• _Exercise requirements_
Determine how many lines of the records include "Continue", and answer with the number alone.

• _Material for the task_
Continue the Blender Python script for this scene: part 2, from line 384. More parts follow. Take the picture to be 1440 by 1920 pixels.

--

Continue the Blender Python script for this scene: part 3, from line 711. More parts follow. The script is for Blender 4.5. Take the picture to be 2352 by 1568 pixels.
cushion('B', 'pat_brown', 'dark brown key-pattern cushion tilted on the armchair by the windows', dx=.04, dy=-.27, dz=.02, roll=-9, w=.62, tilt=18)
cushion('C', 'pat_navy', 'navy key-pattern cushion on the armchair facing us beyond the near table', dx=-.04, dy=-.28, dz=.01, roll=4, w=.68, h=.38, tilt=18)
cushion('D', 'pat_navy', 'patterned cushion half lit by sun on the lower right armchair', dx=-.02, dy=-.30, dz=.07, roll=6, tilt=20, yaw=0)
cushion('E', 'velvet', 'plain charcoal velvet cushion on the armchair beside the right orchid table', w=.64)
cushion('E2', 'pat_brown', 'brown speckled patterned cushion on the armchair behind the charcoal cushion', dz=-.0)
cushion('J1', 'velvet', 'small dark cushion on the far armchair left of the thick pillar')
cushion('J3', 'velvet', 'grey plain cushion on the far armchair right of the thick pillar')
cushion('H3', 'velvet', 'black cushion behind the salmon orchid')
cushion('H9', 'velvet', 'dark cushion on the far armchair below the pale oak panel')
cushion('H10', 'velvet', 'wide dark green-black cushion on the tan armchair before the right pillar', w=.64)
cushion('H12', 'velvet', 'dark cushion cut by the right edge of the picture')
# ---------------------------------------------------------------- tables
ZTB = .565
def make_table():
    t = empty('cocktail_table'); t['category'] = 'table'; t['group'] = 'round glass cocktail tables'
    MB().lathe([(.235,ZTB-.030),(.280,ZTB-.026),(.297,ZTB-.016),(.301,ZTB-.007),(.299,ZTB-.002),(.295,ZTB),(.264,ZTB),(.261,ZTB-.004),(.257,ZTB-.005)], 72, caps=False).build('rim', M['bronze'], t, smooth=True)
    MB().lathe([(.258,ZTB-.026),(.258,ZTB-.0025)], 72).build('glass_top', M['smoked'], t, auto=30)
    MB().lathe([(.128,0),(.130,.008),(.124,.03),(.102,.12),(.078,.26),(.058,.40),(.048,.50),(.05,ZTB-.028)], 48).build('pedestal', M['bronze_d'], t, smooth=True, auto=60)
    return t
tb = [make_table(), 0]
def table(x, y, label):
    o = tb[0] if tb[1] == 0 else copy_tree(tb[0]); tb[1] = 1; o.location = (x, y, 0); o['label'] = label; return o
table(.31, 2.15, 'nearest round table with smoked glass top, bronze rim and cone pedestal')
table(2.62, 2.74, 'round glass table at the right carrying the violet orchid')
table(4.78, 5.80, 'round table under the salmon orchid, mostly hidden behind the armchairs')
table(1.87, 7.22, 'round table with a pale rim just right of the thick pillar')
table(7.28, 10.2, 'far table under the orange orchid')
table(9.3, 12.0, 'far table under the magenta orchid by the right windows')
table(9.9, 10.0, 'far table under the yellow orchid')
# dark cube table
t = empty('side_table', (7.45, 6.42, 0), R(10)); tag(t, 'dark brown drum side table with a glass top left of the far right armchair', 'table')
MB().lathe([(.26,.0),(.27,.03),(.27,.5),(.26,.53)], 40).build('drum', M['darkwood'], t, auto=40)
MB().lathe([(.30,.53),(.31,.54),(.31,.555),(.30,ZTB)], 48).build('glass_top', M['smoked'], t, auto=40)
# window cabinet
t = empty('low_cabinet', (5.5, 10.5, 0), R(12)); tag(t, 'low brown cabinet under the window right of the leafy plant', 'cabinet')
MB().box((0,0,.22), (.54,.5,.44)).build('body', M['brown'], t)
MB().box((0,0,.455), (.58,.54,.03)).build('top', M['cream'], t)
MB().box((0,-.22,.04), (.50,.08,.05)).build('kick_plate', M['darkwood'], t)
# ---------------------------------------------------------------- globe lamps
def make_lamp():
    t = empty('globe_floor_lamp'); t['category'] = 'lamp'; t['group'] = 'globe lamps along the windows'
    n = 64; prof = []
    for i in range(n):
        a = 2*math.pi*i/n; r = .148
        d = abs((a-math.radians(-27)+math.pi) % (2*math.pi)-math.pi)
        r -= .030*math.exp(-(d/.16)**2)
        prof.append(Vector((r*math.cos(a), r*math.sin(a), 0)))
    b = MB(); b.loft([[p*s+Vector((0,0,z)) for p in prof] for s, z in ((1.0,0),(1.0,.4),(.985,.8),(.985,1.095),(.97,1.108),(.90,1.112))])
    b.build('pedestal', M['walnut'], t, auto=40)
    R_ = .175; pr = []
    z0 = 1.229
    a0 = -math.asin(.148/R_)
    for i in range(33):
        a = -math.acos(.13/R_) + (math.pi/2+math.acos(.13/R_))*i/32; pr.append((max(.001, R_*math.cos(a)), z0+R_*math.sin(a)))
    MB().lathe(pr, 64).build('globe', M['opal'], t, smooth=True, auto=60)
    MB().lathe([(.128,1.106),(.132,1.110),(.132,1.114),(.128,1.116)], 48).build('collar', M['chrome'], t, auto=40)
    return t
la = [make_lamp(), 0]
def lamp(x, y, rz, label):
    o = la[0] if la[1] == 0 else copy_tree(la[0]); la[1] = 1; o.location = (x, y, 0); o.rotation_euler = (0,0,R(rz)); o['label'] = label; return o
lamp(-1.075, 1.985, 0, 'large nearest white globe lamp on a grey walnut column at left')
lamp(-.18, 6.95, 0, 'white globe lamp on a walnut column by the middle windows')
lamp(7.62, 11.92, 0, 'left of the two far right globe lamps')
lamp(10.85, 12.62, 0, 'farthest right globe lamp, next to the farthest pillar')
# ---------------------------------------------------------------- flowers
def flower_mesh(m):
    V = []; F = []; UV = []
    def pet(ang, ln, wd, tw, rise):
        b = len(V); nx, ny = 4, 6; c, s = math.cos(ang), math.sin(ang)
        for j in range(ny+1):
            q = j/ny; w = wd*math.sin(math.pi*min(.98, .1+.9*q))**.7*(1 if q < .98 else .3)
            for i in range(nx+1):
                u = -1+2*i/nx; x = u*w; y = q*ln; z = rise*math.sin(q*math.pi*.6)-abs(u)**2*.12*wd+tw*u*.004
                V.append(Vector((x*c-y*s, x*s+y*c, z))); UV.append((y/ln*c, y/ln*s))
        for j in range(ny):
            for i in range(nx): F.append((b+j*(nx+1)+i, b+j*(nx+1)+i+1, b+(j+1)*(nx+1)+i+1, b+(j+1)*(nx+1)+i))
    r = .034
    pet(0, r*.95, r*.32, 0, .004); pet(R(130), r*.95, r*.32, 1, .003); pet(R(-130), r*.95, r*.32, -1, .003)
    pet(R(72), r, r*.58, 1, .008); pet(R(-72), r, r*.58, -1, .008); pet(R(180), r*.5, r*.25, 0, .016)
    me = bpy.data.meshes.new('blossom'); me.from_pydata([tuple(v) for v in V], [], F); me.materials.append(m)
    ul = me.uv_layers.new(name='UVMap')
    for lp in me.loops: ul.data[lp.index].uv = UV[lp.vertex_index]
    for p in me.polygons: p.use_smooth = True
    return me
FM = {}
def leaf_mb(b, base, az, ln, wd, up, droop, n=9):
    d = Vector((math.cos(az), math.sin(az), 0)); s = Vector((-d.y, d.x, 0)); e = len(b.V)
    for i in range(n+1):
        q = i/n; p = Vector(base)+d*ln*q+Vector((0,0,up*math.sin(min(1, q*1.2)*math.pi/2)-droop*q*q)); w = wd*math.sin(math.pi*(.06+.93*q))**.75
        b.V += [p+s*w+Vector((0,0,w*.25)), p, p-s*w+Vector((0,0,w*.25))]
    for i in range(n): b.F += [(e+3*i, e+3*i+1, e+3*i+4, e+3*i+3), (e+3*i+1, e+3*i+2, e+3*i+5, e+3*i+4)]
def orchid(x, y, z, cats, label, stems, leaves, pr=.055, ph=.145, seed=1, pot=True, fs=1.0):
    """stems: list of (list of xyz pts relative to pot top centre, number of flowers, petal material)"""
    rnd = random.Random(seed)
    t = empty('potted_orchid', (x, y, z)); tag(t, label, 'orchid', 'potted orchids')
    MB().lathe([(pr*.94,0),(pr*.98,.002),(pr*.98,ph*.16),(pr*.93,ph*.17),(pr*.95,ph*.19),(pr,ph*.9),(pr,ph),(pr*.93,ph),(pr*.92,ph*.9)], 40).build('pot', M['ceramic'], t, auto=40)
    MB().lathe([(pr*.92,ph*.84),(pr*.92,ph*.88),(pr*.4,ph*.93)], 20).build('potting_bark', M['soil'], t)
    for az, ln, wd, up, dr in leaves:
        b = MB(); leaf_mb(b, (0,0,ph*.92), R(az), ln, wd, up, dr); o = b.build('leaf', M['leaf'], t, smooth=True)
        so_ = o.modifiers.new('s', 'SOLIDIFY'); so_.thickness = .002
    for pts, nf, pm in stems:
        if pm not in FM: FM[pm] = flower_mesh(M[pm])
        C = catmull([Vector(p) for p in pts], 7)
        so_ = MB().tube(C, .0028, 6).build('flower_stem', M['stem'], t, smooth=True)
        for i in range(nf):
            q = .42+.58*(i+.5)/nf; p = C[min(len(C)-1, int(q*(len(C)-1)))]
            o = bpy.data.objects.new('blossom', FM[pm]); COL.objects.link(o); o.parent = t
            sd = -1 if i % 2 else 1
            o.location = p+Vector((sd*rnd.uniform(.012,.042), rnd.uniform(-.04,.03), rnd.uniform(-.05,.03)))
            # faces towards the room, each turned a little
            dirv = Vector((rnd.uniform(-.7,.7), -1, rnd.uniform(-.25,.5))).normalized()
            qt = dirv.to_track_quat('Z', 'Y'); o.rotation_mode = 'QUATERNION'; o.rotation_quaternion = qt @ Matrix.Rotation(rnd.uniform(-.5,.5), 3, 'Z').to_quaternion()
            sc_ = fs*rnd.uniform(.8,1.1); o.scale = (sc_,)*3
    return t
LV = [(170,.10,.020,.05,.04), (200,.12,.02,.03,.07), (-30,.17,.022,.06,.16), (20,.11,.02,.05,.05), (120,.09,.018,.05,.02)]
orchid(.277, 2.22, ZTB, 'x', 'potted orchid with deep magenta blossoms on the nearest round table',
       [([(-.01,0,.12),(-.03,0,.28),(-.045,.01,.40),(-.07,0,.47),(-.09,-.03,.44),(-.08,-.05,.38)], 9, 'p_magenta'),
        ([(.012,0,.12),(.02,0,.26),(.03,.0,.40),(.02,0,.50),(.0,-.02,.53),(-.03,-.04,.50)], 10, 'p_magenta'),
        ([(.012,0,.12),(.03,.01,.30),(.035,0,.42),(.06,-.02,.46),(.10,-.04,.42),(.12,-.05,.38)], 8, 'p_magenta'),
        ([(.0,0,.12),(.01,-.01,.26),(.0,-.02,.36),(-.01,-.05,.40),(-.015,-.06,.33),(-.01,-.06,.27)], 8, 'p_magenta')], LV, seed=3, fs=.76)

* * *

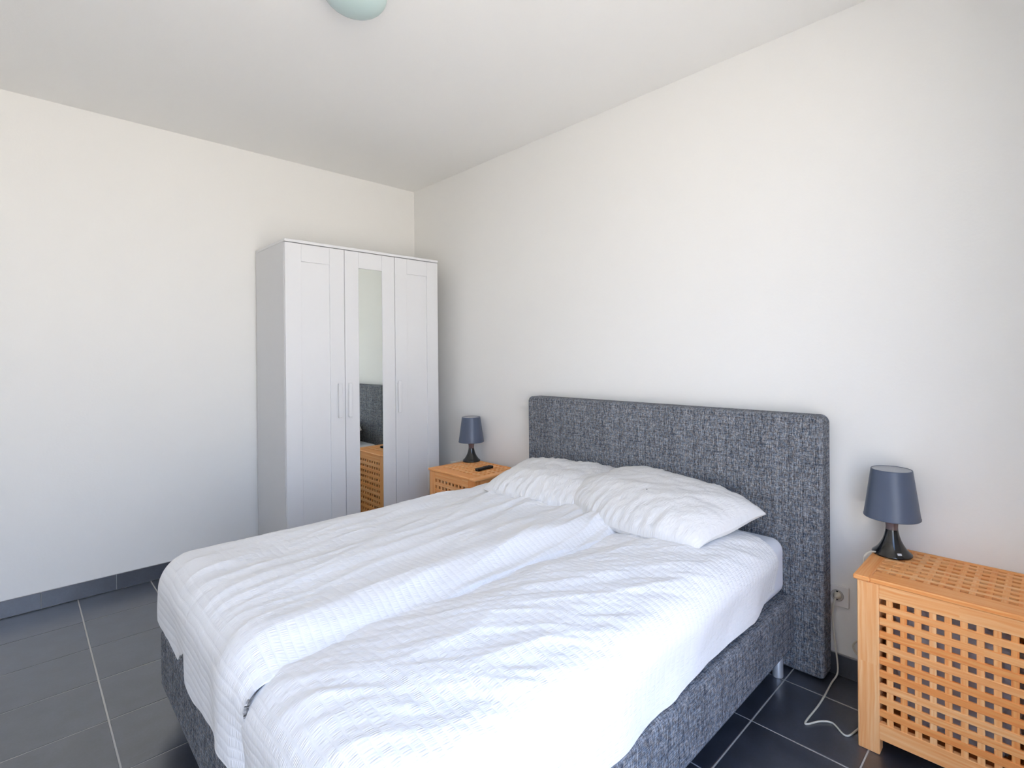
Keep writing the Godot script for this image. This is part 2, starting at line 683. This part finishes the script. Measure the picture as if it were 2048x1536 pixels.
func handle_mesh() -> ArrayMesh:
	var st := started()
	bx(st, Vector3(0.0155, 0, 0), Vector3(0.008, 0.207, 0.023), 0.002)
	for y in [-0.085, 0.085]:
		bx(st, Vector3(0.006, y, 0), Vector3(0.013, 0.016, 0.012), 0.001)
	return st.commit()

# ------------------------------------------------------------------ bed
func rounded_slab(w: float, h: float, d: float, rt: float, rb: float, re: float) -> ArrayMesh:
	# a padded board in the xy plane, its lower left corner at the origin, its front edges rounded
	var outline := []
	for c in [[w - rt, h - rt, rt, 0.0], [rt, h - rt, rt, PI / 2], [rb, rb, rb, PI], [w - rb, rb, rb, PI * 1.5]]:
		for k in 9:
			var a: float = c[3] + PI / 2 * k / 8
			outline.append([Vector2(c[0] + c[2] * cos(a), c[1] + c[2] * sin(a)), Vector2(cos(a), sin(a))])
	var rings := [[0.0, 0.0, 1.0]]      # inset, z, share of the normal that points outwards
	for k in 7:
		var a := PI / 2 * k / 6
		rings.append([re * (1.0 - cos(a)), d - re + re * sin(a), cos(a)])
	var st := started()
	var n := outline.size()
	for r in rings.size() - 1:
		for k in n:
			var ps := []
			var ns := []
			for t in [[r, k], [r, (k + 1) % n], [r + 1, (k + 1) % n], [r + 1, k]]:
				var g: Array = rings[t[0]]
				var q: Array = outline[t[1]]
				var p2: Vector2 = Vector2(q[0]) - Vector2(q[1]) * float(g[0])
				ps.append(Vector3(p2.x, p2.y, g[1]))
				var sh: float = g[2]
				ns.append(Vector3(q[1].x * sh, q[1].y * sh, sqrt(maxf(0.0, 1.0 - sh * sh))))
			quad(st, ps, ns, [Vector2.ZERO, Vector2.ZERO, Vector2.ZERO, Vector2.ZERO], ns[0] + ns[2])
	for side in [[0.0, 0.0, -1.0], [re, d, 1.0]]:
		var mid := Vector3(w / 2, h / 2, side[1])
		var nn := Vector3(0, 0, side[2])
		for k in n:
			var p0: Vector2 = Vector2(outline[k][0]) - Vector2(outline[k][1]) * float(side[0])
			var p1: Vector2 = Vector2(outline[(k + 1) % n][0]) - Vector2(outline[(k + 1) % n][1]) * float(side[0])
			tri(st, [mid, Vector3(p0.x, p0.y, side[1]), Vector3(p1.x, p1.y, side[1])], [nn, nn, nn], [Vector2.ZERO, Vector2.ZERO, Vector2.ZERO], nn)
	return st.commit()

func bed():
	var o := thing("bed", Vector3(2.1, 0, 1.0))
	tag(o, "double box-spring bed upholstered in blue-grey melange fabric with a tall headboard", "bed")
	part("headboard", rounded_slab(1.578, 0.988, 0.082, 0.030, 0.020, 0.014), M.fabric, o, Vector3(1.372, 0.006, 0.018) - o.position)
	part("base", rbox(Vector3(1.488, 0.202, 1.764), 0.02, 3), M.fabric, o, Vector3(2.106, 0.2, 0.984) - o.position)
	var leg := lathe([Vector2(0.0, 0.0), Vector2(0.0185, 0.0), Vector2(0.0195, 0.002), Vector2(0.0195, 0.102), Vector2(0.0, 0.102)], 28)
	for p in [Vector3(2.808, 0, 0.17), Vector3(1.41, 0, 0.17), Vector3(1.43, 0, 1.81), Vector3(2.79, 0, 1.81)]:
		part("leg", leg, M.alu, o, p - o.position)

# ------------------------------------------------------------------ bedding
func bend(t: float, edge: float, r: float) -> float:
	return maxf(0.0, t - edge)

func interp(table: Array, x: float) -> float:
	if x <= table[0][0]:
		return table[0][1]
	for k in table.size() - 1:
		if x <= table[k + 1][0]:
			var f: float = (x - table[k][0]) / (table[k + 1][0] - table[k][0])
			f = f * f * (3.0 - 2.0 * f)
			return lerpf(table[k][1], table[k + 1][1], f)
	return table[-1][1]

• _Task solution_
2